▶ Data to process
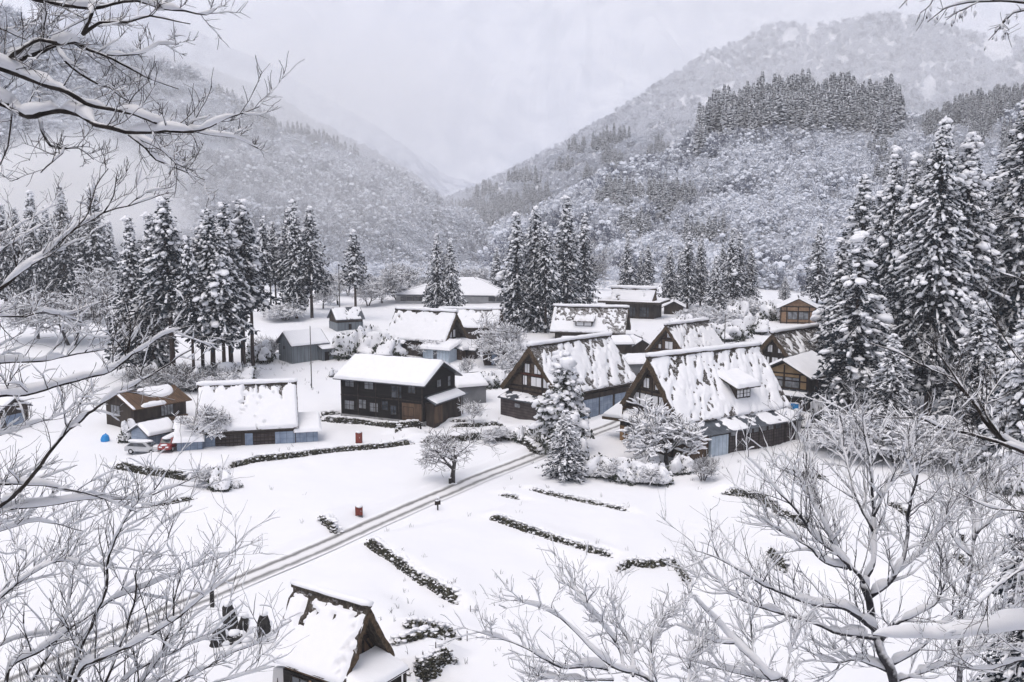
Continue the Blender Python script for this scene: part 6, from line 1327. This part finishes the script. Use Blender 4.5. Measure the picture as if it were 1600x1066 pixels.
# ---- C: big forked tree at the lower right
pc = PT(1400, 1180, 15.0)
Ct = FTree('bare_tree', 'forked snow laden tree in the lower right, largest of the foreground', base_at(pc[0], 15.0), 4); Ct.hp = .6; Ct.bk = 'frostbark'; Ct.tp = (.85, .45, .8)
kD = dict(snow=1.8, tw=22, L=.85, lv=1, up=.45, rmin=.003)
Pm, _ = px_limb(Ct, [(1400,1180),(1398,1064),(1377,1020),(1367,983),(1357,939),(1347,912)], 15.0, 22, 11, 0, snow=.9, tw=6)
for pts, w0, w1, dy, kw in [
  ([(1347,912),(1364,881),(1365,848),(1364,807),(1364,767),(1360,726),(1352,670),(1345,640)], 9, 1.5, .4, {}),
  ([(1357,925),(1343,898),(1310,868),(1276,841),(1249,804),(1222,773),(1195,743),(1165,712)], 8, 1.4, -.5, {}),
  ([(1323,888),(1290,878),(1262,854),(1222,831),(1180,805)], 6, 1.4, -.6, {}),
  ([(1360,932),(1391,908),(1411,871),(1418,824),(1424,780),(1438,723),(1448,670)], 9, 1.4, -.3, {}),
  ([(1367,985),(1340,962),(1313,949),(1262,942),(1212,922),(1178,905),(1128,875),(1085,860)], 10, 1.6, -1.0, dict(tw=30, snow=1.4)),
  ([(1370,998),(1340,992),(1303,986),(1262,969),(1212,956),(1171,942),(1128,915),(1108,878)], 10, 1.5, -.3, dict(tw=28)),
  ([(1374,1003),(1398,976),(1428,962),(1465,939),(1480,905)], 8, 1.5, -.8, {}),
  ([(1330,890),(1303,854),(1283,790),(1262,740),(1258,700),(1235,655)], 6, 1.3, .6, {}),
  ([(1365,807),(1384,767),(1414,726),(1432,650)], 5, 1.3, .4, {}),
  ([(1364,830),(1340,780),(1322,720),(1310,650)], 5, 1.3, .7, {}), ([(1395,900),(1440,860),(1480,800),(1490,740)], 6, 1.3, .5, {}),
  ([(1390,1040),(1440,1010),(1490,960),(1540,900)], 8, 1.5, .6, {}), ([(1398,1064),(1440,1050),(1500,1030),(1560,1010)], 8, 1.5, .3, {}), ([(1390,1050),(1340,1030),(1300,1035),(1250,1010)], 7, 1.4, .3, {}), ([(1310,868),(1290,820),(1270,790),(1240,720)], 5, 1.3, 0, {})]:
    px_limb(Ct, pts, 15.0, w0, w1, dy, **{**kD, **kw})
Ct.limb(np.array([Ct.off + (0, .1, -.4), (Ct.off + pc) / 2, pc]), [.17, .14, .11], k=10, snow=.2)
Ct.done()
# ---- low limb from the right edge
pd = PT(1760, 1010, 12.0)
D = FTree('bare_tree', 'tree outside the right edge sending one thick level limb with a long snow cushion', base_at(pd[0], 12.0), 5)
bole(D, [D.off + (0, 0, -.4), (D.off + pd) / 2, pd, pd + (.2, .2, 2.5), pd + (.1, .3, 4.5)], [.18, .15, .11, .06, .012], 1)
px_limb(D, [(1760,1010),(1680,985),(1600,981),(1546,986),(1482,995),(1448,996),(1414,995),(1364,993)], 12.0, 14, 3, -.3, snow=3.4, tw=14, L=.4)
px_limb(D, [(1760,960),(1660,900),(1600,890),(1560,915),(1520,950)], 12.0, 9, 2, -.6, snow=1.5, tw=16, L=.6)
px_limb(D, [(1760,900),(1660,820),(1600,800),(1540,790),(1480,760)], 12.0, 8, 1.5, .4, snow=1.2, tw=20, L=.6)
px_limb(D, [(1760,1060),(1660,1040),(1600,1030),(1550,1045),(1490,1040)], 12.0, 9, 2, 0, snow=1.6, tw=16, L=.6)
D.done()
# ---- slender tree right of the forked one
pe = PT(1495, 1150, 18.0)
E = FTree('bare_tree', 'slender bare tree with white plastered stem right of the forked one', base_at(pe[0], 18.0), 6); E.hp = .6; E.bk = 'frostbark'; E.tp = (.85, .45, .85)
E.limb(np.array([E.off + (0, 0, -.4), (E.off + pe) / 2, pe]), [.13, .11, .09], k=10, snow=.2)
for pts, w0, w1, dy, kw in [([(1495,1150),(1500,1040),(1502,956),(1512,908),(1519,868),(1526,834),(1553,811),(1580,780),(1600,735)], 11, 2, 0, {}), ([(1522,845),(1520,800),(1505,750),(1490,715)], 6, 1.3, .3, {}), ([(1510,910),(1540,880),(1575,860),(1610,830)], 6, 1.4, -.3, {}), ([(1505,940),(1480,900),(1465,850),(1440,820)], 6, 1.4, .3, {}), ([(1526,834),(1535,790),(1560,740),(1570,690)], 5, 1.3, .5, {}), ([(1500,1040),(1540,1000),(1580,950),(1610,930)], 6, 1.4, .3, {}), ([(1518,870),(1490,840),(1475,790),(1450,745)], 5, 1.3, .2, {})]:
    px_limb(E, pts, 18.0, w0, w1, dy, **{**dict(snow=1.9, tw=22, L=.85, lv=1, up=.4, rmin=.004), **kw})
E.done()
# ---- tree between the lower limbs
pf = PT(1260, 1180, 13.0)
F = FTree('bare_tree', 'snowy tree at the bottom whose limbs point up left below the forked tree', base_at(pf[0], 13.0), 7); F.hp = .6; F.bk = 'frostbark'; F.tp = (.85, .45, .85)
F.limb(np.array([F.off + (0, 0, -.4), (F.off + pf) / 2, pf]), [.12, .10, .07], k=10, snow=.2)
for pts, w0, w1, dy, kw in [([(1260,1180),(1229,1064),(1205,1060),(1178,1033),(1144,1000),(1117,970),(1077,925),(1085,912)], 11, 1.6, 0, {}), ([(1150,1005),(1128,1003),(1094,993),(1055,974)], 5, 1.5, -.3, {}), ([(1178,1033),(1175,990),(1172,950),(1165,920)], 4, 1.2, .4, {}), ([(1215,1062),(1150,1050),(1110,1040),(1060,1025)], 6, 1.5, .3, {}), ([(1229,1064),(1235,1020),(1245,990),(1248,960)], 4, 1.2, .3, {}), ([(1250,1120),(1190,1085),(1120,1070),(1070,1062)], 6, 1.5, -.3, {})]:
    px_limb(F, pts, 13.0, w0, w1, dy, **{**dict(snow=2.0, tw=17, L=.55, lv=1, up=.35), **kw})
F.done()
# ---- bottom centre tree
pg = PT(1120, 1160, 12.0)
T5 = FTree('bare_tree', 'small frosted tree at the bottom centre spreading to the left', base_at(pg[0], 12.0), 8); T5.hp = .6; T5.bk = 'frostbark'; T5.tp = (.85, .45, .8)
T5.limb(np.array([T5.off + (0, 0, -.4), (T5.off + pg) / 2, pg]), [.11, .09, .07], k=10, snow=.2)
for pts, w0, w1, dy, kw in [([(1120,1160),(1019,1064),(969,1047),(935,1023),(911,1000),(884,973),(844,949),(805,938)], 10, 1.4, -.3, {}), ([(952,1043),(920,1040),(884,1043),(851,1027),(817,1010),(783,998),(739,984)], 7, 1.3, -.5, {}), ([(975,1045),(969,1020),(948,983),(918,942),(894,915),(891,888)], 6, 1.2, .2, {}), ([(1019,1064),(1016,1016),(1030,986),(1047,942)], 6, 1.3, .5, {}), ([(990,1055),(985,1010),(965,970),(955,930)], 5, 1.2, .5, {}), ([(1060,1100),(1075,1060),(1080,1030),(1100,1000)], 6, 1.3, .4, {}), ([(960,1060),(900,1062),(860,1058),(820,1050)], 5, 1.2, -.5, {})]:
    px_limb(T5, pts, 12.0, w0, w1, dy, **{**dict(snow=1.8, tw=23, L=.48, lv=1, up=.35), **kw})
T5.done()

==

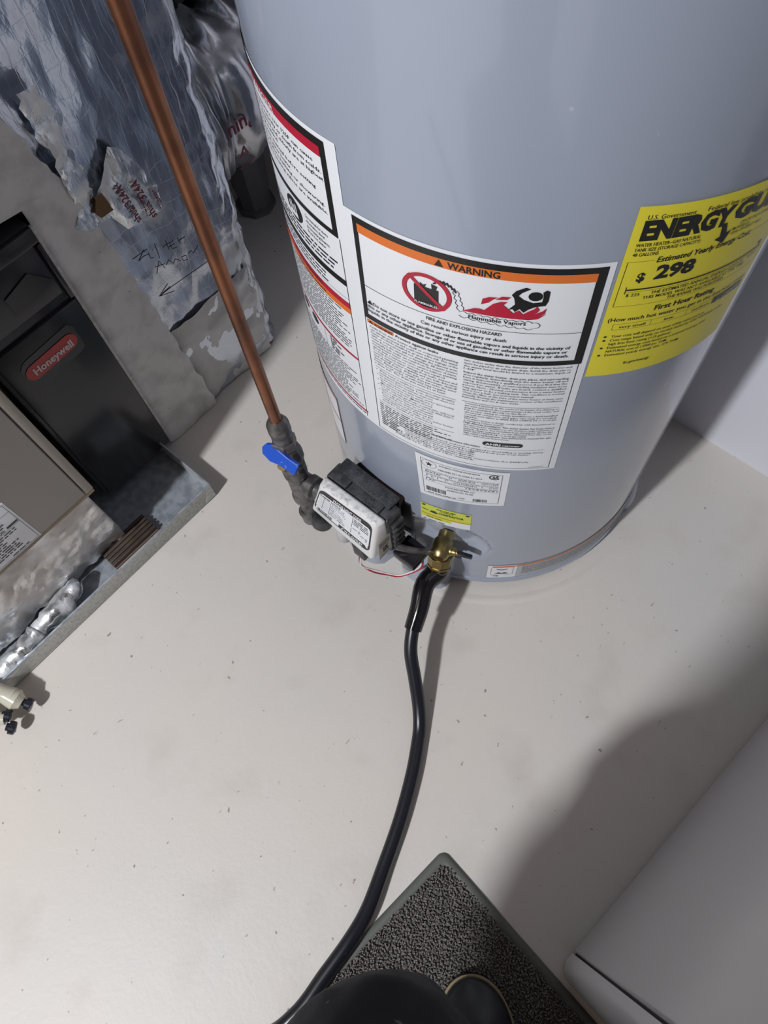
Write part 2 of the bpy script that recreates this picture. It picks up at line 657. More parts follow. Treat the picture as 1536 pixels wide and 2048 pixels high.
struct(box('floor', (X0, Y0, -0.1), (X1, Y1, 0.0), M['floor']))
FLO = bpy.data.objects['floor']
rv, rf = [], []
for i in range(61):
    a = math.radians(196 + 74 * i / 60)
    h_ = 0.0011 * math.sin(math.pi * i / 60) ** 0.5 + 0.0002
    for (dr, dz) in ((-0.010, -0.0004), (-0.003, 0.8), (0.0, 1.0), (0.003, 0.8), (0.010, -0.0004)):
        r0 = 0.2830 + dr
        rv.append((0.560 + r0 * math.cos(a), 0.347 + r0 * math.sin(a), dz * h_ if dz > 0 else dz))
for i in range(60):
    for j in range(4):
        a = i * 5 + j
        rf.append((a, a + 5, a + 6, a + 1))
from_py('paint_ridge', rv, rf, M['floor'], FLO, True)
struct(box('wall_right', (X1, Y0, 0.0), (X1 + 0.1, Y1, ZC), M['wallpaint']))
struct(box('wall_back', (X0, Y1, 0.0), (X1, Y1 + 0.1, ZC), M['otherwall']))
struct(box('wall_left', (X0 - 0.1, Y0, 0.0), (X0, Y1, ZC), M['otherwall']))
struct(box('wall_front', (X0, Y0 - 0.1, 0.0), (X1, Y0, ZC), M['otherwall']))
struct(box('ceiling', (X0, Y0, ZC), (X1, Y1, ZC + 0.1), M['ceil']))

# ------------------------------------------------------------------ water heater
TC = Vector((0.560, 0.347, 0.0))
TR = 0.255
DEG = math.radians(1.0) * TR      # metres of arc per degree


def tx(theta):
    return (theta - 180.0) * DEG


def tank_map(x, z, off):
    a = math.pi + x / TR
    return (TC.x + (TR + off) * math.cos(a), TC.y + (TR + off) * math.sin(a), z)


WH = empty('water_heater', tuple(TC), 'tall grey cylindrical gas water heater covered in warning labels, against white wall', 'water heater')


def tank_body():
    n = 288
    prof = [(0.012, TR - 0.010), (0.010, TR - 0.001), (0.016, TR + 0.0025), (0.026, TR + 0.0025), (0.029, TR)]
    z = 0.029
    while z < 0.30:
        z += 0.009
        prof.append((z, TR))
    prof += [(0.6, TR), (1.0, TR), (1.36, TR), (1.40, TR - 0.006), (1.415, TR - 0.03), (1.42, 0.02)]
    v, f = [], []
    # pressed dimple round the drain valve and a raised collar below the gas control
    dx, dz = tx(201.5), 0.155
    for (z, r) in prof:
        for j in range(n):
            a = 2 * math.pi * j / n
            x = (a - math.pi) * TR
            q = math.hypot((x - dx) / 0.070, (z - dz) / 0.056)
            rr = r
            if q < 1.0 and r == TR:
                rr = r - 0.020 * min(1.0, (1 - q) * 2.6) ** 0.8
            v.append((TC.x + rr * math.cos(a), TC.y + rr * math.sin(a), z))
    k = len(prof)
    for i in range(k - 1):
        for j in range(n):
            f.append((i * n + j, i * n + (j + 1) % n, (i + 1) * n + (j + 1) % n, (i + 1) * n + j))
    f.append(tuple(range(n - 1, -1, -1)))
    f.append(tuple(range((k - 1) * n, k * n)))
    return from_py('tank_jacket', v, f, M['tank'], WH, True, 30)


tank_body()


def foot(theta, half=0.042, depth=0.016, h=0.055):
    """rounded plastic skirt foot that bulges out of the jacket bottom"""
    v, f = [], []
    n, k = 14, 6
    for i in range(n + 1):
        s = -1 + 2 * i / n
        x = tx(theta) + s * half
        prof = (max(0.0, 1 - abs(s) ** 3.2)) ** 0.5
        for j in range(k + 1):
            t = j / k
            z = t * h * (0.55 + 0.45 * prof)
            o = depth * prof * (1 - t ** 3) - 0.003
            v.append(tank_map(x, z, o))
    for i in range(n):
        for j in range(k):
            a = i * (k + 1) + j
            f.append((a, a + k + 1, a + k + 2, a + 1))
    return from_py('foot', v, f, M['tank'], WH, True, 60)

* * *

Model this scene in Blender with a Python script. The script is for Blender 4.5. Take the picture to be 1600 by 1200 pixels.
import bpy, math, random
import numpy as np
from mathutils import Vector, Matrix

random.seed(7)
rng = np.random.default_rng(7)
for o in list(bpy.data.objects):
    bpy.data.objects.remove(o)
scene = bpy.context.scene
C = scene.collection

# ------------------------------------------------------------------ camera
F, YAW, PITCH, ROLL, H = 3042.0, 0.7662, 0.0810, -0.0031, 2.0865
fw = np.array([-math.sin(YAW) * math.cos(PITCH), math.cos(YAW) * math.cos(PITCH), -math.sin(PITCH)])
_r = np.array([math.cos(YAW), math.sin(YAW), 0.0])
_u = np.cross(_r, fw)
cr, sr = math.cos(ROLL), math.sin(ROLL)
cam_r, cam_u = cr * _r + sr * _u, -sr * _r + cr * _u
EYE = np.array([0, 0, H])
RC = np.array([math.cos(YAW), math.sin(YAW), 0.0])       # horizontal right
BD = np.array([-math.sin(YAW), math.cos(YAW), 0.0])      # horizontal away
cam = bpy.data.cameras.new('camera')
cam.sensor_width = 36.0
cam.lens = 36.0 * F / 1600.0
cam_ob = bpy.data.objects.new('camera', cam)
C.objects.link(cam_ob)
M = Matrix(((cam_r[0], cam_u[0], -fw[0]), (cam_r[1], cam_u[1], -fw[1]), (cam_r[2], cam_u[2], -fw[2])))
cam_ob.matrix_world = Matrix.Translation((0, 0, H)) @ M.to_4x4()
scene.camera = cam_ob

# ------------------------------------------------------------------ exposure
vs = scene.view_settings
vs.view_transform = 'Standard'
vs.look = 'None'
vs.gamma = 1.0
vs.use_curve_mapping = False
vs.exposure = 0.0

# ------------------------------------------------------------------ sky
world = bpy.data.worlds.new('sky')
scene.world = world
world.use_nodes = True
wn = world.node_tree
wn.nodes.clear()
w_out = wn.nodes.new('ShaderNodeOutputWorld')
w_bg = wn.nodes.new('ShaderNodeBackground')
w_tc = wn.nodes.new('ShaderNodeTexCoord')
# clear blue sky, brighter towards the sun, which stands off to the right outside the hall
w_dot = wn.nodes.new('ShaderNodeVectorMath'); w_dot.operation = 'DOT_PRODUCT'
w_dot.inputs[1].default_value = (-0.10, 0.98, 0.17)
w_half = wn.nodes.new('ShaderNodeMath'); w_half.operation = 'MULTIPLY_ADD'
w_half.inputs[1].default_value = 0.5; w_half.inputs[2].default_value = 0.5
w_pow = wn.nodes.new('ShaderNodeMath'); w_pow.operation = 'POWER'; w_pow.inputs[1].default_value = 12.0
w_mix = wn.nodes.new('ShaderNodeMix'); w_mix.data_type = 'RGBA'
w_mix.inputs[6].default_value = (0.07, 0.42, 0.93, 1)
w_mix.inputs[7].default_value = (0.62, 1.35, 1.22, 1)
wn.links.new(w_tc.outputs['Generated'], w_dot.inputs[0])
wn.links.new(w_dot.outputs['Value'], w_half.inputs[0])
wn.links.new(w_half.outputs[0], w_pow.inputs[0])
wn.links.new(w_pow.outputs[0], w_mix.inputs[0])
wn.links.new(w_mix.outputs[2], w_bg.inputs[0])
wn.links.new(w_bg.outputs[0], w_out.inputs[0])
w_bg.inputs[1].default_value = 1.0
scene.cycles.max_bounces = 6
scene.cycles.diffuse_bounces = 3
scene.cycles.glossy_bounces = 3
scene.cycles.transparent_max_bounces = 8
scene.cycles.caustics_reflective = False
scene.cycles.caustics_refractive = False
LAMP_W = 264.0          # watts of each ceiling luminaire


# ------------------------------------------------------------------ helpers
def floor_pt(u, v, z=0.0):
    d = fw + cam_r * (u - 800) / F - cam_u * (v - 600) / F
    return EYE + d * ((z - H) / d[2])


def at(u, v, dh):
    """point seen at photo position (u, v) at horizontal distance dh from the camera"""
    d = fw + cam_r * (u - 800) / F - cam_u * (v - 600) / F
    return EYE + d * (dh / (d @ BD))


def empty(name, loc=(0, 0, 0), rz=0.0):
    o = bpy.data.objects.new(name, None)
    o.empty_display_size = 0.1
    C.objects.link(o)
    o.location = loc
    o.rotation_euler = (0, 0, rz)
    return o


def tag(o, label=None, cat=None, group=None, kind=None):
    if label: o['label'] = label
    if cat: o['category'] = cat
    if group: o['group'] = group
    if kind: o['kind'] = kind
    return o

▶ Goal
Reproduce word for word the material above, beginning with the line that contains "Write part 2" and ending with the line that contains "struct(box('wall_front', (X0, Y0".

▶ The solution
Write part 2 of the bpy script that recreates this picture. It picks up at line 657. More parts follow. Treat the picture as 1536 pixels wide and 2048 pixels high.
struct(box('floor', (X0, Y0, -0.1), (X1, Y1, 0.0), M['floor']))
FLO = bpy.data.objects['floor']
rv, rf = [], []
for i in range(61):
    a = math.radians(196 + 74 * i / 60)
    h_ = 0.0011 * math.sin(math.pi * i / 60) ** 0.5 + 0.0002
    for (dr, dz) in ((-0.010, -0.0004), (-0.003, 0.8), (0.0, 1.0), (0.003, 0.8), (0.010, -0.0004)):
        r0 = 0.2830 + dr
        rv.append((0.560 + r0 * math.cos(a), 0.347 + r0 * math.sin(a), dz * h_ if dz > 0 else dz))
for i in range(60):
    for j in range(4):
        a = i * 5 + j
        rf.append((a, a + 5, a + 6, a + 1))
from_py('paint_ridge', rv, rf, M['floor'], FLO, True)
struct(box('wall_right', (X1, Y0, 0.0), (X1 + 0.1, Y1, ZC), M['wallpaint']))
struct(box('wall_back', (X0, Y1, 0.0), (X1, Y1 + 0.1, ZC), M['otherwall']))
struct(box('wall_left', (X0 - 0.1, Y0, 0.0), (X0, Y1, ZC), M['otherwall']))
struct(box('wall_front', (X0, Y0 - 0.1, 0.0), (X1, Y0, ZC), M['otherwall']))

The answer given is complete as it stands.